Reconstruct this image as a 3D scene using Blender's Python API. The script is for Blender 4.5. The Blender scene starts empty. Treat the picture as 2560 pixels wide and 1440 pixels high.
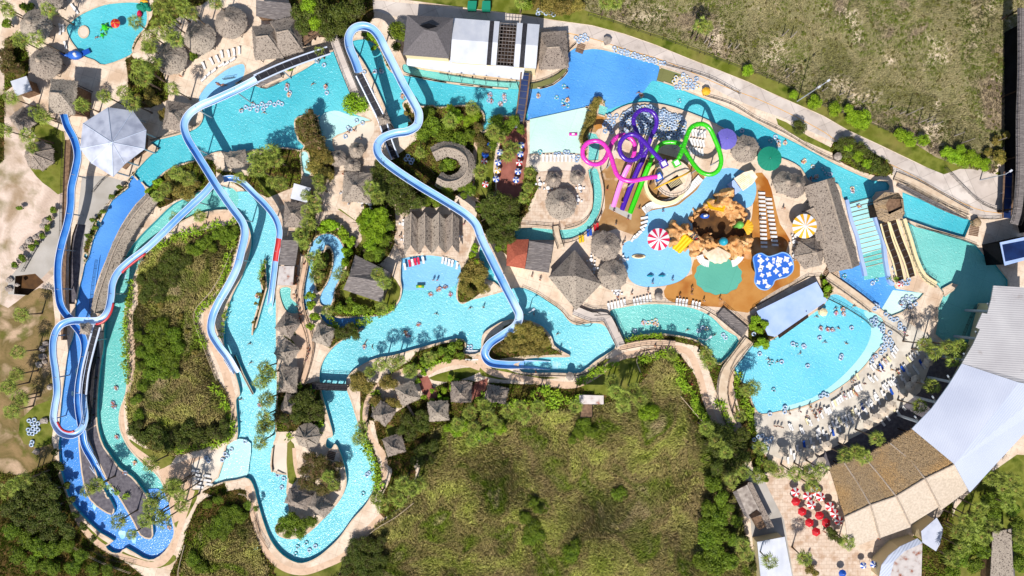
import bpy, math, random
import numpy as np
from mathutils import Vector, Matrix
from mathutils.geometry import delaunay_2d_cdt

R = math.radians
scn = bpy.context.scene
COL = scn.collection

# ---------------------------------------------------------------- camera, sky, sun
H = 170.667                      # the drone hangs this high over the park (metres)
cam = bpy.data.cameras.new("camera"); cam.lens = 24; cam.sensor_width = 36
cam.clip_start = 1; cam.clip_end = 6000
camo = bpy.data.objects.new("camera", cam); COL.objects.link(camo)
camo.location = (0, 0, H); scn.camera = camo

SUN_EL = 52
SDIR = Vector((0.27, 0.963, 0)).normalized()         # shadows fall this way on the ground
world = bpy.data.worlds.new("World"); scn.world = world; world.use_nodes = True
wn = world.node_tree; bg = wn.nodes['Background']
sky = wn.nodes.new('ShaderNodeTexSky'); sky.sky_type = 'NISHITA'; sky.sun_disc = False
sky.sun_elevation = R(SUN_EL); sky.sun_rotation = math.atan2(-SDIR.x, -SDIR.y)
wn.links.new(sky.outputs[0], bg.inputs[0]); bg.inputs[1].default_value = 0.09
sl = bpy.data.lights.new("sun", 'SUN'); sl.energy = 4.6; sl.angle = R(0.5); sl.color = (1, 0.955, 0.89)
so = bpy.data.objects.new("sun", sl); COL.objects.link(so)
_c, _s = math.cos(R(SUN_EL)), math.sin(R(SUN_EL))
so.rotation_euler = Vector((SDIR.x*_c, SDIR.y*_c, -_s)).to_track_quat('-Z', 'Y').to_euler()
scn.view_settings.view_transform = 'Standard'; scn.view_settings.look = 'None'
scn.view_settings.gamma = 1; scn.view_settings.exposure = 0.19
scn.render.engine = 'CYCLES'; scn.cycles.use_denoising = True
scn.cycles.max_bounces = 5; scn.cycles.diffuse_bounces = 2; scn.cycles.glossy_bounces = 2
scn.cycles.transmission_bounces = 2; scn.cycles.transparent_max_bounces = 4
scn.cycles.caustics_reflective = False; scn.cycles.caustics_refractive = False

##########

== Brief ==
Pictures are to be left out; repeat all the remaining data exactly.

== Response ==
Reconstruct this image as a 3D scene using Blender's Python API. The script is for Blender 4.5. The Blender scene starts empty. Treat the picture as 2560 pixels wide and 1440 pixels high.
import bpy, math, random
import numpy as np
from mathutils import Vector, Matrix
from mathutils.geometry import delaunay_2d_cdt

R = math.radians
scn = bpy.context.scene
COL = scn.collection

# ---------------------------------------------------------------- camera, sky, sun
H = 170.667                      # the drone hangs this high over the park (metres)
cam = bpy.data.cameras.new("camera"); cam.lens = 24; cam.sensor_width = 36
cam.clip_start = 1; cam.clip_end = 6000
camo = bpy.data.objects.new("camera", cam); COL.objects.link(camo)
camo.location = (0, 0, H); scn.camera = camo

SUN_EL = 52
SDIR = Vector((0.27, 0.963, 0)).normalized()         # shadows fall this way on the ground
world = bpy.data.worlds.new("World"); scn.world = world; world.use_nodes = True
wn = world.node_tree; bg = wn.nodes['Background']
sky = wn.nodes.new('ShaderNodeTexSky'); sky.sky_type = 'NISHITA'; sky.sun_disc = False
sky.sun_elevation = R(SUN_EL); sky.sun_rotation = math.atan2(-SDIR.x, -SDIR.y)
wn.links.new(sky.outputs[0], bg.inputs[0]); bg.inputs[1].default_value = 0.09
sl = bpy.data.lights.new("sun", 'SUN'); sl.energy = 4.6; sl.angle = R(0.5); sl.color = (1, 0.955, 0.89)
so = bpy.data.objects.new("sun", sl); COL.objects.link(so)
_c, _s = math.cos(R(SUN_EL)), math.sin(R(SUN_EL))
so.rotation_euler = Vector((SDIR.x*_c, SDIR.y*_c, -_s)).to_track_quat('-Z', 'Y').to_euler()
scn.view_settings.view_transform = 'Standard'; scn.view_settings.look = 'None'
scn.view_settings.gamma = 1; scn.view_settings.exposure = 0.19
scn.render.engine = 'CYCLES'; scn.cycles.use_denoising = True
scn.cycles.max_bounces = 5; scn.cycles.diffuse_bounces = 2; scn.cycles.glossy_bounces = 2
scn.cycles.transmission_bounces = 2; scn.cycles.transparent_max_bounces = 4
scn.cycles.caustics_reflective = False; scn.cycles.caustics_refractive = False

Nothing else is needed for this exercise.